Да, вы правы: в моих стихах есть сбивы ритмические. Но размер нарушается сознательно — для перехода одной тональности в другую, для большей запоминаемости произведения.
Много читаю поэтов братских республик. Интересна эстонская поэзия и всей Прибалтики. Есть в ней грустное что-то, северное.
Начал изучать геометрию Евклида, труды Лобачевского. Попутно пришел к выводу, что в поэзии множество параллелей может сходиться в одной точке — человеческой душе, тогда как в геометрии такое якобы маловероятно.
Родился я в деревне, которой больше шестисот лет. В свое время она была передана господарем боярину. С ней связано много тяжких впечатлений детства. Помню, как немцы расстреливали моего отца, но пуля скользнула по щеке, попала в плечо и вышла сквозь лопатку… О родной деревне написал поэму. А всего у меня написано четыре поэмы. На русский они пока что не переведены: не найти сомысливателя-переводчика, который мог бы проникнуть в стихию твоих образов, дум. Да и труден был бы перевод из-за внутренней рифмы, из-за ритмических сбивов…
Вспышки звезд и вспышка вдохновения — разве нет между ними связи!
Мне довелось побывать в Анголе — и вдруг, находясь один в номере гостиницы, я стал писать о космонавте Волкове. Мне вспомнился памятник герою в Москве. Поразили тогда его космические глаза, устремленные в небо, а за спиной его — переломленная орбита… И Волков словно бы вышел из сумрака вечности и вошел в сумрак земной, ко мне, — и мы стали говорить…
Через фильтры своего сознания я как бы процеживаю мысль, хотя многое в моих стихах остается нарочно непроцеженным: пусть думает, домысливает читатель.
1982
О ЧЕМ ПОВЕДАЛ ХАКАС
Зима 1958 года. Ялтинский Дом творчества…

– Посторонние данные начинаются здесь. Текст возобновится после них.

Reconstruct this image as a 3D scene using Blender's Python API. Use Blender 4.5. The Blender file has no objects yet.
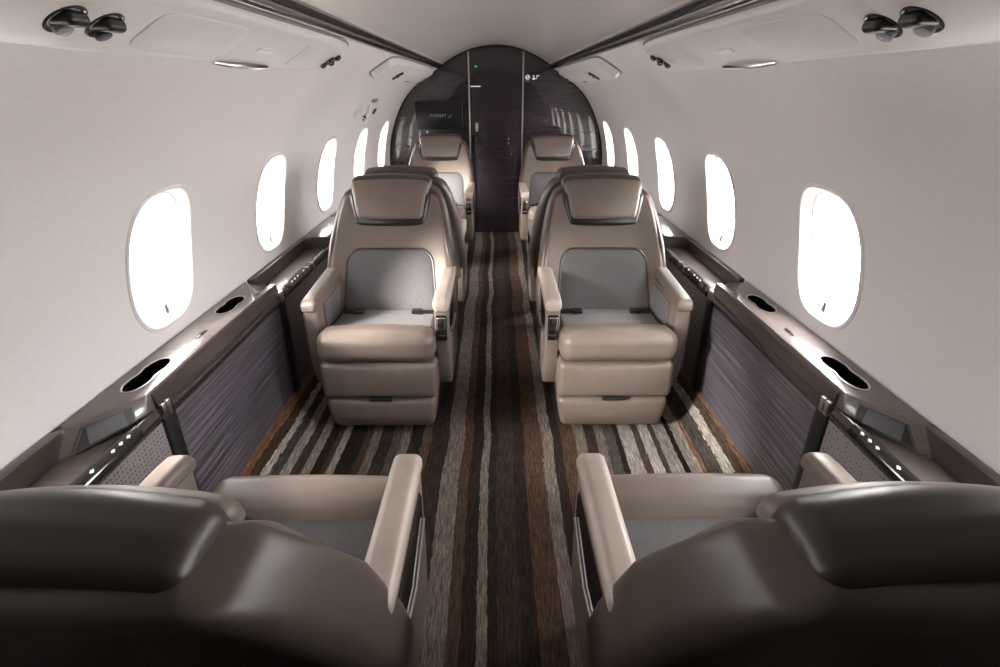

Как сейчас вижу тихого, бледного, грустного Петра Дорошко с неразлучным веселым Иваном Неходой, немногоречивого Тихона Семушкина и щедрого на шутку Виктора Бокова, скромного и вежливого пермяка Льва Давыдычева и всегда порывистого казаха Саттара Сейтхазина со знойной, будто марево, дымкой в раскосых степных глазах…
В середине января приехал крепыш с большой круглой головой, плотно вжатой в квадратные плечи, со сдержанными, медлительными движениями, за которыми, однако, угадывалась какая-то напружиненная, умная сила. Ко всему он был скуласт, узкоглаз и бронзовато-смугл по-восточному. Держался с первого же дня особняком.
— Кто это? — спросил я у поэта-киевлянина Петра Усачева, человека всезнающего, по-хорошему любопытного и приметливого.
— Николай Доможаков, — без промешки ответил тот. — Поэт из Хакасии. Впрочем, говорят, он и прозу пишет.
Шли дни, а писатель-хакас не выказывал ни малейшего намерения сблизиться даже с соседями по столу в столовой. Молча поест, вытрет губы салфеткой и уйдет с наклоненной вперед округлой, коротко стриженной лунообразной головой, со слегка отведенными от боков руками, чем-то напоминая борца, хотя, конечно, приходилось ему сражаться лишь с непокорным словом.